Достойно удивления, с какой откровенностью, смелостью и… безнаказанностью немецкая пресса намечала пути этой экспансии. Вероятно, наиболее определенно писал об этом известный Бернгарди[62] — идеолог военного и воинствующего клана в своих «Военных заповедях»: он требовал от Англии «раздела мирового владычества» и невмешательства в вопросы территориального расширения Германии.
«С Францией наобходима война не на жизнь, а на смерть, — говорит он, — война, которая уничтожила бы навсегда ее роль как великой державы и повела бы к ее окончательному падению. Но главное наше внимание должно быть обращено на борьбу со славянством, этим нашим историческим врагом».
Что нового, в сущности, говорил и делал впоследствии Гитлер? Он стремился выполнить план, намеченный его предшественниками, только… с большей эластичностью. Усыпляя и обманывая попеременно то Запад, то Восток, шантажируя тех и других, облекая неприкрытый захват и насилие «идеологическими» мотивами.
Что касается Австро-Венгрии, то ее «дранг» был несколько умереннее: «австрийская гегемония на Балканах» — основной лозунг ее политики, проводимый особенно ярко с 1906 г., когда министром иностранных дел стал Эренталь, а начальником Генерального штаба — генерал Конрад фон Гетцендорф. В год наибольшей военной неготовности России (1905), официозный австрийский орган «Danger's Armeezeitung», ссылаясь на «высокоавторитетный источник», позволял себе писать:
«Если мирным путем осуществить австрийскую гегемонию на Балканах будет невозможно, тогда надо искать разрешения вопроса не на Балканах, а на другом театре войны»…
Австро-Венгрия, страдавшая внутренними недугами — «лоскутностью» состава населения, немецко-венгерским соперничеством и славянским отталкиванием, не обладала достаточными средствами для выполнения намеченных задач.

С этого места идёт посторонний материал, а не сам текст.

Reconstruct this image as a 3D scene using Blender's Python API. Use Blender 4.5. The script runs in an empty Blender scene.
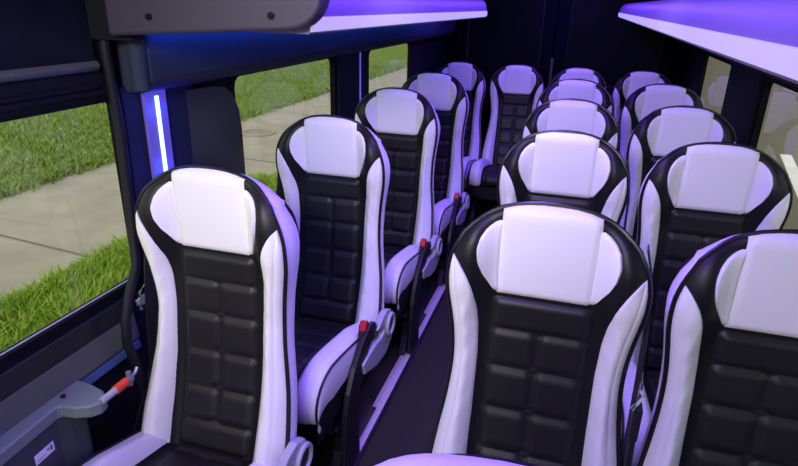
import bpy, bmesh, math, random
from mathutils import Vector, Matrix
random.seed(7)
S = bpy.context.scene
COL = S.collection
sin, cos, pi = math.sin, math.cos, math.pi

# ------------------------------------------------------------------ helpers
def lerp(a, b, t): return a + (b - a) * t
def interp(x, pts):
    if x <= pts[0][0]: return pts[0][1]
    for (a, va), (b, vb) in zip(pts, pts[1:]):
        if x <= b: return lerp(va, vb, (x - a) / (b - a))
    return pts[-1][1]
def sstep(a, b, x):
    t = max(0., min(1., (x - a) / (b - a))); return t * t * (3 - 2 * t)

class MB:
    def __init__(s): s.v = []; s.f = []
    def add(s, vs, fs):
        n = len(s.v); s.v += [tuple(v) for v in vs]; s.f += [tuple(n + i for i in f) for f in fs]
    def box(s, a, b):
        x0, y0, z0 = a; x1, y1, z1 = b
        vs = [(x0,y0,z0),(x1,y0,z0),(x1,y1,z0),(x0,y1,z0),(x0,y0,z1),(x1,y0,z1),(x1,y1,z1),(x0,y1,z1)]
        s.add(vs, [(3,2,1,0),(4,5,6,7),(0,1,5,4),(1,2,6,5),(2,3,7,6),(3,0,4,7)])
    def grid(s, fn, na, nb, flip=False):
        vs = [fn(i / na, j / nb) for j in range(nb + 1) for i in range(na + 1)]
        fs = []
        for j in range(nb):
            for i in range(na):
                q = (j*(na+1)+i, j*(na+1)+i+1, (j+1)*(na+1)+i+1, (j+1)*(na+1)+i)
                fs.append(q[::-1] if flip else q)
        s.add(vs, fs)
    def tube(s, pts, r, n=8, flat=None, closed=False):
        """round tube; flat=(width, thickness, across-vector) gives a strap"""
        pts = [Vector(p) for p in pts]; N = len(pts); rings = []
        up = None
        for i, p in enumerate(pts):
            if closed: t = pts[(i+1) % N] - pts[i-1]
            else: t = pts[min(i+1, N-1)] - pts[max(i-1, 0)]
            t.normalize()
            if flat:
                a = Vector(flat[2]); a = (a - t * a.dot(t)).normalized(); b = t.cross(a)
                ring = [p + a*sx*flat[0]/2 + b*sy*flat[1]/2 for sx, sy in ((-1,-1),(1,-1),(1,1),(-1,1))]
            else:
                if up is None:
                    up = Vector((0,0,1)) if abs(t.z) < .9 else Vector((1,0,0))
                a = (up - t * up.dot(t)).normalized(); up = a; b = t.cross(a)
                ring = [p + a*cos(2*pi*k/n)*r + b*sin(2*pi*k/n)*r for k in range(n)]
            rings.append(ring)
        m = len(rings[0]); vs = [v for rg in rings for v in rg]; fs = []
        for i in range(N if closed else N - 1):
            k = (i + 1) % N
            for j in range(m):
                fs.append((i*m+j, i*m+(j+1) % m, k*m+(j+1) % m, k*m+j))
        if not closed:
            fs += [tuple(range(m))[::-1], tuple((N-1)*m + j for j in range(m))]
        s.add(vs, fs)
    def cyl(s, a, b, r, n=20): s.tube([a, b], r, n)
    def prism(s, poly, axis, a, b):
        """2D polygon extruded along axis (0,1,2) from a to b"""
        def P(p, h):
            q = list(p); q.insert(axis, h); return tuple(q)
        n = len(poly)
        s.add([P(p, a) for p in poly] + [P(p, b) for p in poly],
              [tuple(range(n))[::-1], tuple(range(n, 2*n))] + [(i, (i+1) % n, n+(i+1) % n, n+i) for i in range(n)])
    def build(s, name, mat, parent=None, smooth=True, bevel=0, angle=40):
        me = bpy.data.meshes.new(name); me.from_pydata(s.v, [], s.f); me.update()
        bm = bmesh.new(); bm.from_mesh(me)
        bmesh.ops.recalc_face_normals(bm, faces=bm.faces)
        for e in bm.edges:
            if len(e.link_faces) == 2 and e.calc_face_angle(0) > math.radians(angle): e.smooth = False
        for f in bm.faces: f.smooth = smooth
        bm.to_mesh(me); bm.free()
        me.materials.append(mat)
        o = bpy.data.objects.new(name, me); COL.objects.link(o)
        if parent: o.parent = parent
        if bevel:
            b = o.modifiers.new('b', 'BEVEL'); b.width = bevel; b.segments = 3; b.limit_method = 'ANGLE'
            b.angle_limit = math.radians(40); b.harden_normals = True
        return o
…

Но за спиной ее стояла могущественная Германия, поддерживающая ее в агрессивных начинаниях. Союзник, но и руководитель. И потому, когда еще в июне 1913 г. Австрия решила зажечь мировой пожар нападением на Сербию и поставила в известность об этом берлинский кабинет, то из Берлина, считавшего данный момент неподходящим, раздался суровый окрик:
«Попытка лишения Сербии ее завоеваний, — сообщало германское министерство иностранных дел австрийскому послу графу Сечени, — означала бы европейскую войну. И потому Австро- Венгрия, из-за волнующего ее неосновательно кошмара великой Сербии, не должна играть судьбами Германии».
И Австрия отступила… временно.
Поперек австро-германских путей стояла Россия, с ее вековой традицией покровительства балканским славянам, с ясным сознанием опасности, грозящей ей самой от воинствующего пангерманизма, от приближения враждебных сил к морям Эгейскому и Мраморному, к полуоткрытым воротам Босфора. Поперек этих путей стояла идея национального возрождения южных славян и весьма серьезные политические и экономические интересы Англии и Франции.